Locked-room entrepreneurship
In May 2012, a Japanese ARG known as Escape from the Werewolf Village came to Taiwan. Zhang Jinwei, who had loved playing games ever since he was a child, took part in the event and was left hankering for even more. He looked up Yolanda Chiou, similarly fanatical about alternate reality games, and they began to work together to create their own diversion. They adapted a mélange of European fairy tale episodes into a locked room escape game they called Happily Ever After?!, hoping to make their mark even before graduating.
After four or five trial runs, they decided to hold their event at the Huashan 1914 Creative Park in Taipei. Despite this being their maiden voyage, Zhang confidently estimated that with this entertaining game format they could attract a large enough crowd to achieve the 70–80% ticket sales that they needed to recover their costs of NT$800,000.
But things didn’t start off quite as he had anticipated. Throughout the first week that they staged Happily Ever After?! ticket sales stayed poor. It was only then that Zhang realized, “People in Taiwan simply are totally clueless about locked room games!” The team had no choice but to make some emergency adjustments, including offering discounts for checking in at the game venue on Facebook. Relying on interpersonal and online networks and word-of-mouth marketing, they finally began to draw crowds. During the subsequent three-week run, they attracted more than 1000 people to the venue, and in so doing added the “locked room escape” genre to the list of entertainment options available in Taiwan.
Despite their success, Zhang and Chiou discovered that their status as students had caused problems for them in the process of dealing with their business partners. Therefore, when Happily Ever After?! was over, Zhang decided to raise some capital to found an alternative reality game company that they christened RMT (for “Riddle Me This!”—the trademark taunt of Batman nemesis “The Riddler”). Since its founding, RMT has staged a wide variety of spectacles, including Hercules (based on Greek mythology, and combining physical skills with mental challenges) and Miko (a chilling and thrilling haunted house game drawing on the motifs of Japanese horror films). In July 2013, coordinating with the appearance in theaters of the Japanese detective feature film Galileo, RMT and the movie distributors produced a locked room game called Escape from Room 404, giving the company a huge additional boost in name recognition.
Thanks to the thriller-like plot and the star power of the film’s leading man Masuhara Fukuyama, Escape from Room 404 sold out every session, four sessions a day for two straight weeks. In fact, the response was so overwhelming that plans to call it a day at 8 p.m. were scrapped, and new runs were added well into the night. Over 3000 people played.
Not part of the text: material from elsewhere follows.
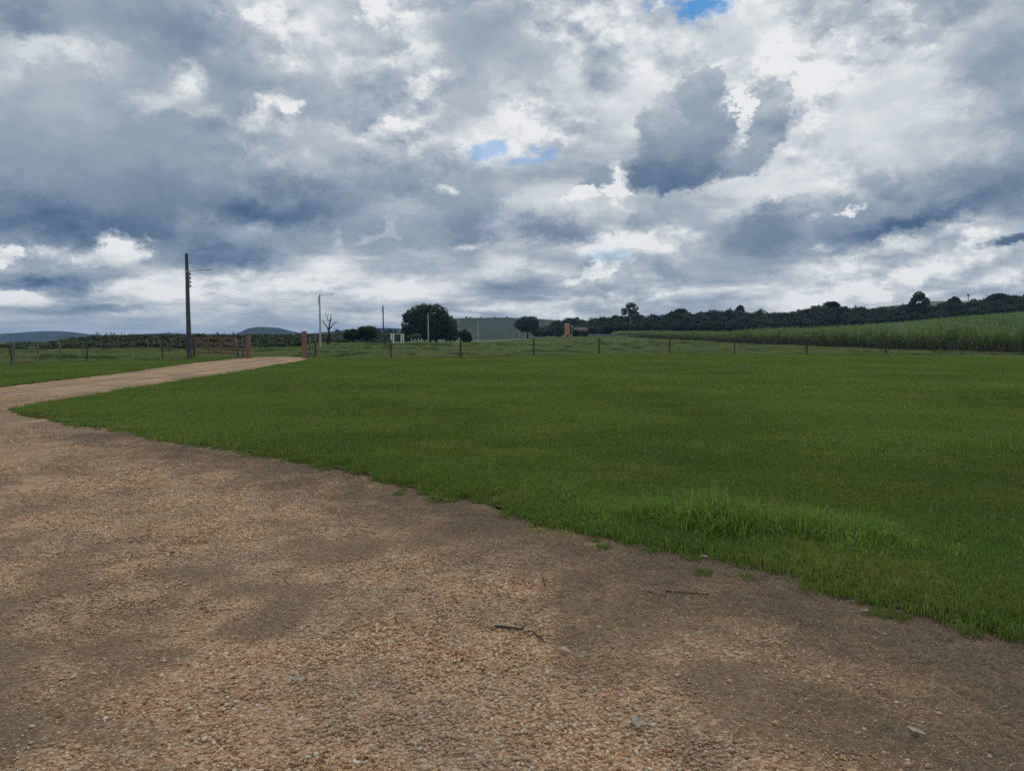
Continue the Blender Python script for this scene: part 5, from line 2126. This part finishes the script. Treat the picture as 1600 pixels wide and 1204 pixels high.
# side panel between the grey post and the left pillar, and one right of the right pillar
def side_panel(px0, px1, Y, label, rows, mat, H):
    x0, x1 = (px0 - 800) / FPX * Y, (px1 - 800) / FPX * Y
    root = empty("fence_panel", (x0, Y, 0))
    tag(root, label, "fence panel", "short fence panels closing the gaps beside the pillars")
    for k in range(rows):
        mb = MB()
        mb.box(((x1 - x0) / 2, 0, H * (k + .7) / rows), (x1 - x0, .03, .10), None, .005)
        mb.build("board", mat, root)


side_panel(372, 385, 51.35, "short panel of weathered boards between grey post and left pillar", 4, M_POST_PALE, 1.25)
side_panel(480, 493, 51.7, "low panel of grey boards right of the right pillar", 2, M_POST_PALE, .75)

# ------------------------------------------------------------------ far built things
# white twin-pillar gateway
Y = 150
xl, xr = (613.5 - 800) / FPX * Y, (629 - 800) / FPX * Y
z0 = float(terrain((xl + xr) / 2, Y))
root = empty("white_gateway", ((xl + xr) / 2, Y, z0))
tag(root, "small white gateway of two board pillars left of the biggest tree", "gateway")
hz_ = px_h(521, Y) - z0
half = (xr - xl) / 2
for s in (-1, 1):
    for dx in (-.20, .20):
        mb = MB()
        mb.box((s * half + dx, 0, hz_ / 2 - .1), (.26, .18, hz_ + .2), None, .01)
        mb.build("pillar", M_WHITE, root)
for z, hgt, mt in ((hz_ - .06, .10, M_CONC), (.34, .09, M_WHITE), (.75, .06, M_POST)):
    mb = MB()
    mb.box((0, .02, z), (2 * half - .70, .06, hgt))
    mb.build("rail", mt, root)
mb = MB()
mb.box((half - .48, .06, hz_ * .5), (.16, .1, hz_))
mb.build("gate_stile", M_DARK, root)
# short white post fence under the pale shrub
Y = 158
for i, px in enumerate((643, 648.5, 654, 659)):
    x = (px - 800) / FPX * Y
    z = float(terrain(x, Y))
    mb = MB()
    mb.tube([(0, 0, -.2), (0, 0, 1.15 - .1 * (i % 2))], [.08, .07], 8)
    o = mb.build("white_post", M_CONC, None, (x, Y, z), smooth=True)
    tag(o, ["short pale post under the left side of pale shrub", "short pale post left of middle under pale shrub", "short pale post right of middle under pale shrub",
            "short whitish post at right end below pale shrub"][i], "post", "short posts below the pale shrub")

# brick tower with its lamp post
Y = 246
x = (886 - 800) / FPX * Y
z0 = float(terrain(x, Y))
H = px_h(507, Y) - z0
W = 7.6 / FPX * Y
root = empty("brick_tower", (x, Y, z0))
tag(root, "narrow orange brick tower with pale cap in the far pasture", "tower")
mb = MB()
mb.box((0, 0, H * .5 + .35), (W, W, H - .70), None, .02)
mb.build("body", M_TOWERBRICK, root)
for sx in (-1, 1):
    for sy in (-1, 1):
        mb = MB()
        mb.box((sx * W * .36, sy * W * .36, .30), (W * .26, W * .26, 1.0))
        mb.build("foot", M_TOWERBRICK, root)
mb = MB()
mb.box((0, 0, .35), (W * .40, W * .40, .85))
mb.build("cavity_shade", M_DARK, root)  # near-black block standing in for the shade of the base cavity
mb = MB()
mb.box((0, 0, H + .08), (W + .14, W + .14, .16), None, .03)
mb.box((0, 0, H + .26), (W * .75, W * .75, .2), None, .03)
mb.build("cap", M_CONC, root)
for k in range(3):
    mb = MB()
    mb.box((0, -W / 2 - .012, 1.1 + k * .9), (W * .96, .03, .05))
    mb.build("brick_band", M_MORTAR, root)
x2 = (893.2 - 800) / FPX * Y
root = empty("lamp_post", (x2, Y - 1, float(terrain(x2, Y))))
tag(root, "small lamp post with pale head right beside the brick tower", "lamp post")
hz_ = px_h(510, Y) - root.location.z
mb = MB()
mb.tube([(0, 0, -.2), (0, 0, hz_)], [.09, .07], 8)
mb.build("shaft", M_CONC, root)
mb = MB()
mb.tube([(0, 0, hz_ - .25), (0, 0, hz_), (0, 0, hz_ + .2)], [.10, .2, .12], 10)
mb.build("lamp_head", M_WHITE, root)

# farm house with tiled roof at the wood's edge
Y = 285
x = (906 - 800) / FPX * Y
z0 = float(terrain(x, Y))
root = empty("farm_house", (x, Y, z0), .12)
tag(root, "low farm house with clay tiled roof right of the brick tower", "house")
Wd, Dp = 22 / FPX * Y, 4.5
He = px_h(517, Y) - z0
Hr = px_h(511.5, Y) - z0
mb = MB()
mb.box((0, 0, He / 2), (Wd * .92, Dp, He))
wall = mb.build("wall", M_WALL, root)
mb = MB()
for sy in (-1, 1):
    a = math.atan2(Hr - He, Dp / 2 + .4)
    ln = math.hypot(Hr - He, Dp / 2 + .4)
    mb.box((0, sy * (Dp / 4 + .2), (He + Hr) / 2), (Wd, ln, .12), Matrix.Rotation(-sy * a, 3, "X"))
mb.build("roof", M_TILE, root)
for u in (-.3, 0.0, .3):
    mb = MB()
    mb.box((u * Wd, -Dp / 2 - .02, He * .5), (.9, .06, .9))
    mb.build("window", M_DARK, root)

for i, (px, top, wp, lab) in enumerate(((899, 514.5, 13, "dark bush hiding the left half of the farm house"), (913, 515.5, 14, "dark bush hiding the right end of the farm house"),
                                        (872, 513, 16, "dark bush just left of the brick tower"))):
    Yb = 268
    b = ground_at(px, Yb)
    hh = px_h(top, Yb) - b.z
    tree_thing("bush", lab, "bush", b, crown_mesh("crown", round_lobes(wp / FPX * Yb * 1.2, 0, hh, n=6, seed=700 + i), 900, .5, M_LEAF_DARK, 700 + i), limb_mesh("trunk", simple_limbs(hh, .1, wp / FPX * Yb, 700 + i, 4, .3), M_BARK))

# ------------------------------------------------------------------ hazy air
def haze():
    mb = MB()
    mb.box((0, 0, 5.0), (11600, 11600, 84.0))
    m = bpy.data.materials.new("air")
    m.use_nodes = True
    nt = m.node_tree
    nt.nodes.clear()
    pv = nt.nodes.new("ShaderNodeVolumePrincipled")
    pv.inputs["Color"].default_value = (.36, .60, 1.0, 1)
    pv.inputs["Density"].default_value = 0.00016
    pv.inputs["Anisotropy"].default_value = 0.0
    o = nt.nodes.new("ShaderNodeOutputMaterial")
    nt.links.new(pv.outputs[0], o.inputs["Volume"])
    h = mb.build("haze", m)
    tag(h, "thin bluish haze filling the air over the whole countryside", "haze", kind="stuff")


haze()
Following the success of 404, major companies started to show up at RMT’s door. Big names like Yahoo and Fubon Bank began commissioning RMT to design scenarios specifically for them, games designed to build a spirit of teamwork and camaraderie. Thus far, of the more than 40 games that RMT has designed, about 60% have been tailor made for corporate activities.
In April of 2014, RMT decided to challenge themselves to take their “game” to the next level, and came out with their largest scale ARG series yet: Quests Through Time and Space. It offers 12 different scenarios, including science fiction and medieval themes, transcending limitations of space and time, and each game permits three teams at once to play. Still running today, each month the venue attracts over 600 players.
Once RMT had successfully proven that there is a market out there for ARGs, like-minded businesses began popping up. Also, large amusement parks like Leofoo Village began staging their own ARGs. At present there are at least six enterprises in Taiwan—workshops or teams—putting on games on weekdays and weekends. The increasing density of the events on offer has even prompted the website books.com.tw to add a special ticketing header for “Real Escapes” to meet the demands of a burgeoning clientele.
ARGs test teamwork and creativity, skills that corporations value. Many big firms send their personnel to play RMT’s games.